WDL task classes
This proposal introduces a “class” hint for tasks that allows users to change implementation-defined configurations for multiple tasks at once. This is particularly useful for users with specialized execution environments that benefit from resource requests that are more specifically-tailored to the needs of a task than the broad-strokes categorizations offered by task hints reserved by the WDL specification.
Problem description
Some Sprocket backends, such as
LSF, allow users to
configure execution differently for default tasks,
short tasks,
and
GPU/FPGA
tasks. This allows, for example, CPU- and GPU-based tasks to be submitted to
different queues. However, these are not the only dimensions along which a user
may want to choose different backend parameters. A user may want to submit some
CPU-based tasks to a large-memory queue, and others to a many-core queue based
on which machine topology better supports their needs, but there is not
currently a clear way for WDL implementations to present this choice in
configuration.
A brute-force solution is to expose backend configuration parameters through implementation-defined hints (preferably registered through a mechanism like a hint registry), and then override those hints for each relevant task in a workflow execution graph. This proposal seeks to ease the burden on users by introducing a layer of indirection between a set of desired configuration parameters and the set of tasks to which those parameters are applied.
Proposed solution
A new optional hint, class of type String or Array[String], which contains
zero or more free-form identifiers, should be available for arbitrary
implementation-defined behavior. In the case of Sprocket, the sprocket.toml
configuration could contain sections that match classes and override backend
configurations for corresponding tasks. For example, consider the task:
version 1.2
task hungry_4_memory {
input {
File foo
}
command <<<
wc -l ~{foo}
>>>
output {
Int num_lines = read_int(stdout())
}
requirements {
container: "ubuntu:latest"
}
hints {
max_memory: "2 TiB"
class: ["large_mem", "xlarge"]
}
}
Rather than running all tasks in the entire workflow in a queue that supports a
2 TiB job, or specifically overriding each call to hungry_4_memory with a
different queue parameter, a Sprocket LSF configuration would look like this:
[[backends]]
# For tasks with a "large_mem" class, run in the "large" queue
[large]
type = "lsf_apptainer"
if_class = "large.*"
default_lsf_queue.name = "large"
default_lsf_queue.max_cpu_per_task = 128
default_lsf_queue.max_memory_per_task = "4 TiB"

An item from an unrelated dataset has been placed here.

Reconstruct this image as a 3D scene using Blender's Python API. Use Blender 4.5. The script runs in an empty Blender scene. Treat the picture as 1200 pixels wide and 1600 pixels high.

# For tasks where no class selectors match, run in the "short" queue
[default]
type = "lsf_apptainer"
default_lsf_queue.name = "short"
default_lsf_queue.max_cpu_per_task = 4
default_lsf_queue.max_memory_per_task = "16 GiB"
When picking which backend to use to execute a particular task, Sprocket would
attempt to match any class hints against the regular expression defined in the
optional if_class backend configuration field. If there’s a match, the
associated backend would be used for that task, with the default backend being
used for any tasks which fall through without matching any if_class fields.
Drawbacks
A user would potentially still have to modify the WDL with class hints that
suit their execution environment, though the ability to include multiple classes
and match over them with regular expressions would hopefully lead to classes
being somewhat reusable between engines. If modifying WDL is not feasible, the
hint override mechanism can still be used on a task-by-task basis, and the
ability to override an entire set of flags with a single class hint would
still be nicer than making users repeat an entire configuration for each task in
the execution graph.
There is the potential for a fair amount of repetition within the
sprocket.toml that would be particularly annoying if only a single field, such
as queue name, needs to change between different classes. However, this seems
like a worthwhile tradeoff to avoid the complexity that arises when trying to
combine blocks of configuration, particularly if a more-specialized backend
configuration requires unsetting an option that is present in a default backend.
Alternatives
The
miniwdl-slurm
plugin adds a small expression language to the .cfg file, so users can
directly program predicates to distinguish when different sets of configuration
options should be applied:
[slurm]
# extra arguments passed to the sbatch command (optional).
dynamic_partition = [
{
"memory__ge": 20000000000,
"cpu__gt": 30,
"time_minutes__gt": 7200,
"args": "--partition highmem --comment highmem-long"
},
{
"memory__lt": 2000000000,
"time_minutes__lt": 60,
"args": "--comment short"
},
{
"args": "--comment default"
}
]
This allows complex hierarchies of configurations without any modification to the WDL sources. However, the syntax is … the best it probably can be given the constraints, and the desired logic must be expressible as a series of conjunctions.
The properties available for inspection by these predicates are fixed by the
implementation: cpu, time_minutes, etc must all be hard-coded. It’s not hard
to imagine a scenario where a user wishes to discriminate based on some other
property of the task and ends up with a similar problem to the status quo.
Finally, while it’s good to have a solution that doesn’t require changing WDL, it also limits the ability for the benefits of the task classification to be shared with other users.